Summer holidays are when young people can find the freedom to push boundaries and explore their identity; relocating to a new home and school can let them change how they are perceived. In one such interlude of rupture and hiatus, a French pre-adolescent ventures into new territory.
After the success of her debut film Water Lilies, Schiamma side-stepped the pressure of expectations and opted instead to create this pared-down low-budget film, shot with a prosumer digital camera, a small crew of fourteen and a lead found on the first day of casting. “I wanted to shoot quickly, in twenty days, with fifty sequences and two locations.”
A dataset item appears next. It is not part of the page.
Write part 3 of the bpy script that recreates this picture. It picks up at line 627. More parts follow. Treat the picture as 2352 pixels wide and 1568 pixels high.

Sciamma situated the action in a mid-class suburb like the one she grew up in: “I like the contrast: apartment / forest. The apartment is the cosy nest of my protagonist; the forest has echoes of fairy tales and arcadia…”
The French Board of Education included Tomboy in its programme of films proposed for screening in primary schools, a decision that was fiercely debated.
“The film’s greatest accomplishment is writer/director Celine Sciamma’s stunning ability to draw natural, believable performances from her adolescent cast, who never hit a false note. … Tomboy gains power through its realism, not as an ‘issue movie’.” Brian Tallerico, HollywoodChicago.com
“Brisk, precisely observed, and bracingly non-preachy in its examination of a very tricky subject.” John Frosch, The Atlantic
This was an LGBT History Month screening.